Romanlarımda da şiirlerimde de şehirler ve nehirler ağırlıklı bir yer tutar. İstanbul’a yerleştiğimizde, yatılı okulda koparıldığım köklerim/kimliklerim, farklı oran ve biçimlerde yeniden güncelleşti. Sarsıldım. Yatılıda döküldüğüm kalıbı kırmaya başladım. Adeta şahlanan bir kuşağın ‘tıfılları’ arasında buldum kendimi. Büyük kentin bu süreçteki rolü gayet olumluydu. Fakat, bu madalyonun bir yüzüydü. Kuşağıma kanlı bir yenilgi tattırıldı. Her sokağına el koymak üzere olduğumuzu düşündüğümüz İstanbul gibi kentlerin en karanlık dehlizlerinde işkencelere maruz bırakıldık, birçok arkadaşımız öldürüldü. Sağ kalanlarımız hapisanelere tıkıldık. Bu da madalyonun öteki yüzü oldu. Başka tatsızlıklar da var elbette. Şehirler, geri kalmanın değil ama, her türlü bozulmanın da odağı. İnsanın, insan ilişkilerinin, doğanın tahribatı buralarda çok daha büyük. Kurduğum imgelerin önemlice bir kısmı, varolan sisteme karşı çıkışı şehirlerin bu halleri ve ağırlıkla 78 Kuşağı’nın ‘macerası’ üzerinden tarif ediyor haliyle.

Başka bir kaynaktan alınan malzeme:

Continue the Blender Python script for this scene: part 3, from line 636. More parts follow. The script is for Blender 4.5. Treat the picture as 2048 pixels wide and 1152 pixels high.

Yazın hayatında “kendine özgü olma” konusunda neler söyleyebilirsin?

Şimşek: Romanlarımda kronojik bir kurguyu tercih etmiyorum. Olayları, tarihsel bir akış içinde vermem pek. Karman çorman değil, ama karmaşık bir kurgu hedeflerim. Gerçek mekânlar yer alır romanlarımda. İlgili dönemin gerçek olayları da. İnsanlar, mekânla vardır; ev, sokak, cadde, meydan, park, mahalle, semt, şehir… Mekân betimlemelerini önemserim. Bu konuda ipin ucunu kaçırdığımı söyleyenler çıkabiliyor. Hayatın her alanıyla ilgili ayrıntılar önemlidir benim için. Başlıca karekterlerin, arka planlarını mutlaka veririm. Karekterlerin iç konuşmaları; psikolojileri, ruhsal dünyalarındaki gidişat çok önemli benim için. İyi-kötü (siyah-beyaz) karakter seçimine ilk romandan başlayarak karşı çıktım. Karekterleri, birer kukla ya da papağanım olarak belirlemem; onları mümkün olabilen sayısızca yaşam tarzından birer sima olarak yazarım. Karekterlere, kendi hayatımdan da kattığım çokça şey var elbette, ama bunu, kendimi yazmak sınırına vardırmadım hiç. Dönem romanları sayılabilir yazdıklarım. Belli toplumsal, sosyal, siyasal kavşakların yer aldığı romanlar. Dönemin gerçek olaylarını da işlemiş olmam, “belgesel roman” tanımlamalarına neden olabiliyor.

Şiir yazmak ise romana pek benzemiyor bende. Şiirde neyi, ne zaman yapacağımı önceden kestiremem genellikle. Bir çırpıda yazıp bitirdiğim şiirlerim yok değil. Ama beş-on yıldır bir türlü bitiremediğim şiirler de var elimin altında. Diyebilirim ki şiir bende genellikle çok zor ve uzun zamana yayılarak çıkıyor. 1992’de yayımlanan ilk şiir kitabıma yetiştireceğimi umduğum, fakat sıradaki şiir dosyasına bile giremeyecek karalamalar söz konusu. Jean Cocteau, “Ne masayı anlatacağım diye masa sözcüğünü kullanacaksınız, ne kuşu anlatacağım diye kuş sözcüğünü; ne de aşkı anlatacağım diye aşk sözcüğünü” diyor, şiiri tanımlarken. Bunun kolay olması ne mümkün!